Your goal: Take the data below and copy exactly the lines starting at the one with "Continue the Blender" and finishing at the one with "q.loft(rings, COT, smooth=False);", both included.

━━━ Exercise data ━━━

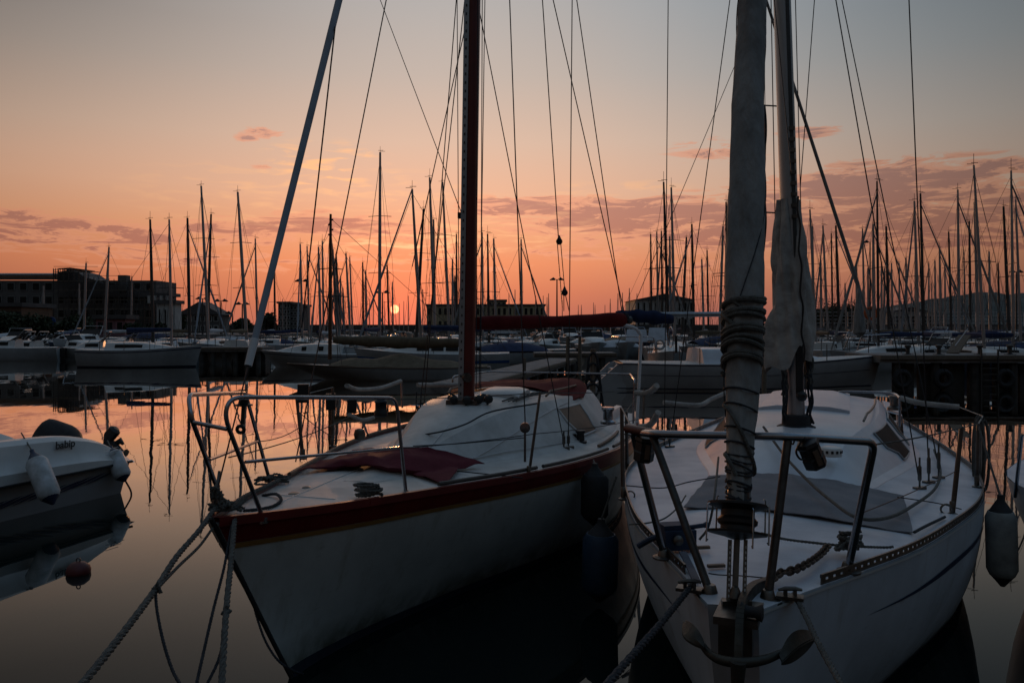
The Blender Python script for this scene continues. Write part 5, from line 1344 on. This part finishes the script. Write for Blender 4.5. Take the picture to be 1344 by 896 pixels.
# bollards/cleats on the pier, ramp
def bollard(loc, label, grp='bollards on the piers'):
    e = empty('bollard', loc, label, 'bollard', grp)
    MB().lathe(loc, [(.12,0),(.12,.03),(.07,.06),(.07,.25),(.12,.30),(.11,.36),(.03,.39)], 12).build('post', alu_dark, e); MB().box(Vector(loc)+Vector((0,0,.01)), (.3,.3,.03)).build('base_plate', alu_dark, e)
    return e
b0_ = bollard(Vector((P(1195,464,30).x,30.2,1.28)), 'iron bollard at the left end of the right-hand pier')
for px_, lb_ in ((1236,'iron bollard beside the wooden gangway on the right-hand pier'),(1290,'iron bollard right of the wooden gangway'),(1330,'iron bollard nearest the right edge of the picture')):
    copy_tree(b0_, (P(px_,464,30).x-b0_.location.x,0,0), lb_)
g_ = empty('gangway', Vector((P(1253,464,30).x,31,1.28)), 'pale wooden gangway tilted up on the right-hand pier', 'gangway')
MB().bar(Vector((P(1250,462,31).x,31,1.32)), Vector((P(1274,440,31).x,31.4,2.0)), .5, .05).build('plank', wood, g_); MB().bar(Vector((P(1250,455,31).x,30.8,1.6)), Vector((P(1274,434,31).x,31.2,2.25)), .03).build('handrail', alu, g_)
# mooring piles
def mpile(px_, ytop, d_, r_, label, loops=0):
    c = P(px_, ytop, d_); e = empty('mooring_pile', Vector((c.x, d_, 0)), label, 'mooring pile', 'wooden mooring piles')
    MB().tube([Vector((c.x, d_, -1)), Vector((c.x, d_, c.z*.5)), Vector((c.x+.01, d_, c.z))], [r_*1.05, r_, r_*.95], 10).build('post', wood, e)
    for k in range(loops):
        MB().tube([Vector((c.x+math.cos(q_)*(r_+.05+.03*k), d_-r_*.8, c.z-.35-.25*k+math.sin(q_)*(.28+.05*k))) for q_ in [2*math.pi*j/16 for j in range(17)]], .022, 6).build('rope_loop', ropedark, e)
    return e
mpile(778,458,15.5,.055,'thin mooring pile hung with rope loops right of the maroon tarpaulin',4)
mpile(1061,470,22,.08,'brown mooring pile just right of the right-hand mast')
mpile(1003,470,20,.06,'reddish mooring pile between the furled jib and the right-hand mast')
mpile(688,470,30,.07,'mooring pile beside the walkway pontoon')
mpile(745,441,40,.09,'pale post with bent top on the timber jetty, left one of two'); mpile(761,441,40,.09,'pale post with bent top on the timber jetty, right one of two')
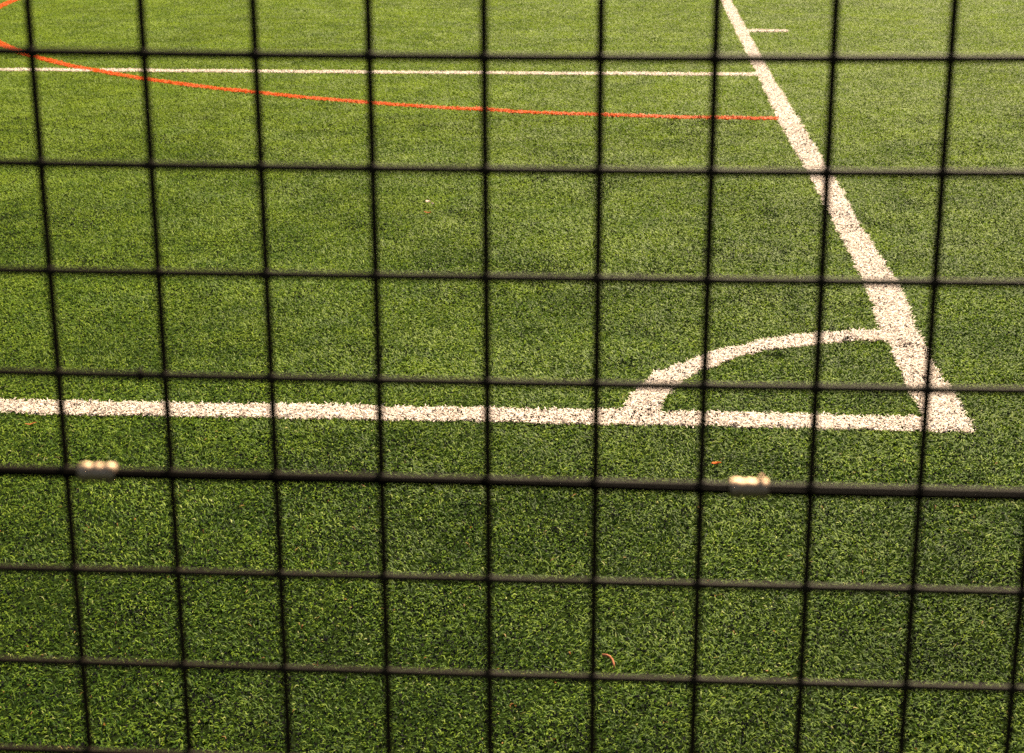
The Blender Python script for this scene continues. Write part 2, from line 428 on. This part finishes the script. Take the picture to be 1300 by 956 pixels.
# ------------------------------------------------------------------ camera
a = np.array([1., 0, 0]); fwd = np.array([0, math.cos(PITCH), -math.sin(PITCH)]); up = np.cross(a, fwd)
rt = math.cos(ROLL) * a + math.sin(ROLL) * up; up2 = -math.sin(ROLL) * a + math.cos(ROLL) * up
def rotw(v): return np.array([v[:2] @ U, v[:2] @ N, v[2]])
rt, up2, fw = rotw(rt), rotw(up2), rotw(fwd)
cd = bpy.data.cameras.new('camera'); cam = link(bpy.data.objects.new('camera', cd))
cpos = to_world([[0, 0]])[0]
M = Matrix.Identity(4)
for i in range(3):
    M[i][0], M[i][1], M[i][2] = rt[i], up2[i], -fw[i]
M[0][3], M[1][3], M[2][3] = cpos[0], cpos[1], CAM_H
cam.matrix_world = M
cd.sensor_fit = 'HORIZONTAL'; cd.sensor_width = 22.5; cd.lens = F_PX * 22.5 / 1300
cd.shift_y = -45 / 1300; cd.clip_start = .05; cd.clip_end = 2000
cd.dof.use_dof = True; cd.dof.focus_distance = 4.1; cd.dof.aperture_fstop = 9.0
scn.camera = cam

# ------------------------------------------------------------------ light
SUN_EL, SUN_AZ = math.radians(39), math.radians(12)   # azimuth: towards +Y, turned to +X
w = bpy.data.worlds.new('World'); scn.world = w; w.use_nodes = True
nt = w.node_tree; bg = nt.nodes['Background']
sky = nt.nodes.new('ShaderNodeTexSky'); sky.sky_type = 'NISHITA'; sky.sun_disc = False
sky.sun_elevation = SUN_EL; sky.sun_rotation = SUN_AZ; sky.dust_density = 4.0; sky.air_density = 1.0
nt.links.new(sky.outputs[0], bg.inputs['Color']); bg.inputs['Strength'].default_value = .055
ld = bpy.data.lights.new('sun', 'SUN'); ld.energy = 4.6; ld.angle = math.radians(20); ld.color = (1, .90, .76)
lo = link(bpy.data.objects.new('sun', ld))
sd = Vector((math.sin(SUN_AZ) * math.cos(SUN_EL), math.cos(SUN_AZ) * math.cos(SUN_EL), math.sin(SUN_EL)))
lo.rotation_euler = sd.to_track_quat('Z', 'Y').to_euler(); lo.location = (0, 0, 8)

vs = scn.view_settings
vs.view_transform = 'Standard'; vs.look = 'None'; vs.gamma = 1; vs.use_curve_mapping = False
vs.exposure = 1.6
try:
    vs.use_white_balance = True; vs.white_balance_temperature = 8000; vs.white_balance_tint = 10
except Exception: pass
scn.cycles.use_denoising = False
scn.cycles.sample_clamp_indirect = 2.0; scn.cycles.caustics_reflective = False; scn.cycles.caustics_refractive = False
scn.cycles.max_bounces = 6; scn.cycles.diffuse_bounces = 3; scn.cycles.transmission_bounces = 3
print('fibres', len(p))
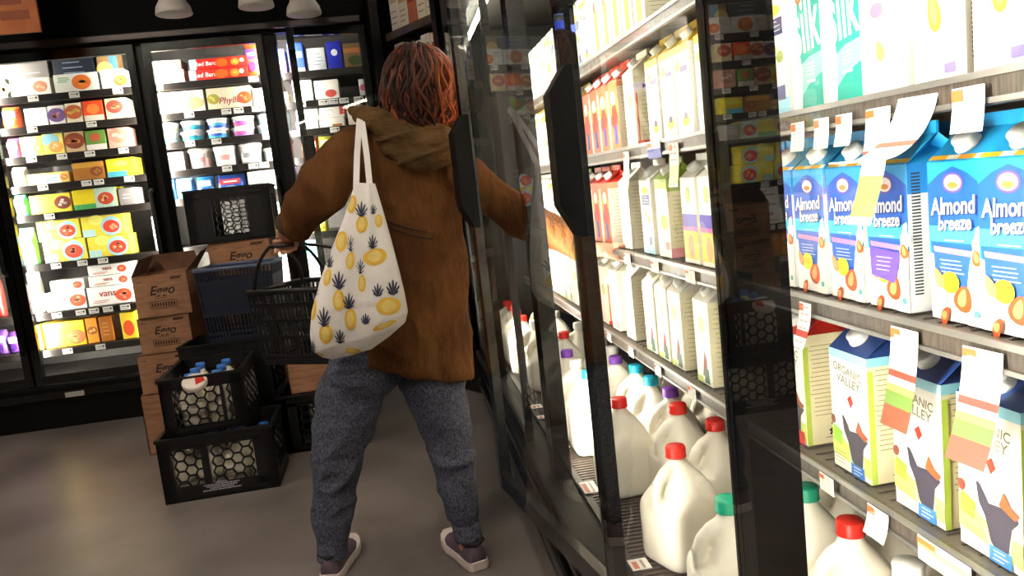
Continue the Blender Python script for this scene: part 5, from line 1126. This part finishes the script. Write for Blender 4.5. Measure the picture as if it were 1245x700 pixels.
for x, y, rx, ry, ro in ((300, 25, 17, 34, .15), (337, 97, 22, 32, .1), (262, 160, 22, 38, .1), (296, 228, 16, 32, .1), (385, 215, 44, 30, -.2), (212, 290, 14, 32, .2), (338, 310, 14, 32, 0), (255, 370, 22, 38, 0), (297, 438, 21, 42, 0), (156, 410, 16, 40, .1), (208, 492, 25, 38, 0), (435, 392, 46, 33, 0), (305, 562, 30, 14, .2), (420, 462, 46, 11, -.35), (180, 578, 16, 9, 0), (398, 85, 14, 24, 0)):
    X_, Y_ = Z(x, y); patch2(X_, Y_, rx/3.045, ry/3.045, YEL, .0016, rot=ro); patch2(X_-.5, Y_-.5, rx/3.045*.6, ry/3.045*.7, YEL2, .0026, rot=ro)
for x, y, rx, ry in ((335, 42, 16, 26), (297, 165, 7, 28), (218, 230, 11, 24), (332, 248, 8, 26), (255, 297, 18, 30), (291, 372, 14, 28), (200, 430, 16, 34), (395, 332, 15, 22), (450, 325, 18, 26), (351, 436, 13, 18), (258, 502, 12, 26), (376, 160, 12, 24), (155, 545, 9, 20), (163, 340, 8, 20), (378, 42, 8, 18)):
    X_, Y_ = Z(x, y); X2, Y2 = rx/3.045*1.15, ry/3.045*1.15
    for (ox, oy, w_, h_, ro) in ((0, -.1, .2, .9, 0), (-.42, 0, .18, .72, -.3), (.42, 0, .18, .72, .3), (-.7, .3, .16, .6, -.6), (.7, .3, .16, .6, .6), (-.5, .7, .15, .4, -1.), (.5, .7, .15, .4, 1.), (0, .75, .55, .14, 0)):
        patch2(X_+ox*X2, Y_+oy*Y2, w_*X2, h_*Y2, CRN, .003, 8, ro)
q.v = [TI @ v for v in q.v]; q.build('bag_body', TB)
for xs in ((433, 434, 436, 437, 438), (450, 446, 442, 440, 440)):
    q = MB(); P_ = [at(xs[0], 230, 2.262), at(xs[1], 190, 2.33), at(xs[2], 160, 2.385), at(xs[3], 146, 2.425), at(xs[4]+1, 138, 2.50), at(xs[4]+3, 150, 2.60), at(xs[4]+4, 185, 2.65)]
    rings = []
    for i, p_ in enumerate(P_):
        t_ = (P_[min(i+1, 6)]-P_[max(i-1, 0)]).normalized(); u_ = Vector((1, 0, 0)); w_ = t_.cross(u_).normalized()
        rings.append([p_+u_*.0085*a+w_*.0016*b for a, b in ((-1, -1), (1, -1), (1, 1), (-1, 1))])
    q.loft(rings, COT, smooth=False); q.v = [TI @ v for v in q.v]; q.build('strap', TB)

# ------------------------------------------------------------------ world and view
w = bpy.data.worlds.new('w'); bpy.context.scene.world = w; w.use_nodes = True
w.node_tree.nodes['Background'].inputs[0].default_value = (.9, .8, .75, 1); w.node_tree.nodes['Background'].inputs[1].default_value = .03
sc = bpy.context.scene
sc.view_settings.view_transform = 'Standard'; sc.view_settings.look = 'None'; sc.view_settings.exposure = 0.3; sc.view_settings.gamma = 1; sc.view_settings.use_curve_mapping = False
sc.cycles.max_bounces = 10; sc.cycles.transparent_max_bounces = 16; sc.cycles.use_denoising = True; sc.cycles.sample_clamp_indirect = 6
for me in bpy.data.meshes:
    if me.users == 0: pass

━━━

Answer to this task:
Continue the Blender Python script for this scene: part 5, from line 1126. This part finishes the script. Write for Blender 4.5. Measure the picture as if it were 1245x700 pixels.
for x, y, rx, ry, ro in ((300, 25, 17, 34, .15), (337, 97, 22, 32, .1), (262, 160, 22, 38, .1), (296, 228, 16, 32, .1), (385, 215, 44, 30, -.2), (212, 290, 14, 32, .2), (338, 310, 14, 32, 0), (255, 370, 22, 38, 0), (297, 438, 21, 42, 0), (156, 410, 16, 40, .1), (208, 492, 25, 38, 0), (435, 392, 46, 33, 0), (305, 562, 30, 14, .2), (420, 462, 46, 11, -.35), (180, 578, 16, 9, 0), (398, 85, 14, 24, 0)):
    X_, Y_ = Z(x, y); patch2(X_, Y_, rx/3.045, ry/3.045, YEL, .0016, rot=ro); patch2(X_-.5, Y_-.5, rx/3.045*.6, ry/3.045*.7, YEL2, .0026, rot=ro)
for x, y, rx, ry in ((335, 42, 16, 26), (297, 165, 7, 28), (218, 230, 11, 24), (332, 248, 8, 26), (255, 297, 18, 30), (291, 372, 14, 28), (200, 430, 16, 34), (395, 332, 15, 22), (450, 325, 18, 26), (351, 436, 13, 18), (258, 502, 12, 26), (376, 160, 12, 24), (155, 545, 9, 20), (163, 340, 8, 20), (378, 42, 8, 18)):
    X_, Y_ = Z(x, y); X2, Y2 = rx/3.045*1.15, ry/3.045*1.15
    for (ox, oy, w_, h_, ro) in ((0, -.1, .2, .9, 0), (-.42, 0, .18, .72, -.3), (.42, 0, .18, .72, .3), (-.7, .3, .16, .6, -.6), (.7, .3, .16, .6, .6), (-.5, .7, .15, .4, -1.), (.5, .7, .15, .4, 1.), (0, .75, .55, .14, 0)):
        patch2(X_+ox*X2, Y_+oy*Y2, w_*X2, h_*Y2, CRN, .003, 8, ro)
q.v = [TI @ v for v in q.v]; q.build('bag_body', TB)
for xs in ((433, 434, 436, 437, 438), (450, 446, 442, 440, 440)):
    q = MB(); P_ = [at(xs[0], 230, 2.262), at(xs[1], 190, 2.33), at(xs[2], 160, 2.385), at(xs[3], 146, 2.425), at(xs[4]+1, 138, 2.50), at(xs[4]+3, 150, 2.60), at(xs[4]+4, 185, 2.65)]
    rings = []
    for i, p_ in enumerate(P_):
        t_ = (P_[min(i+1, 6)]-P_[max(i-1, 0)]).normalized(); u_ = Vector((1, 0, 0)); w_ = t_.cross(u_).normalized()
        rings.append([p_+u_*.0085*a+w_*.0016*b for a, b in ((-1, -1), (1, -1), (1, 1), (-1, 1))])
    q.loft(rings, COT, smooth=False); q.v = [TI @ v for v in q.v]; q.build('strap', TB)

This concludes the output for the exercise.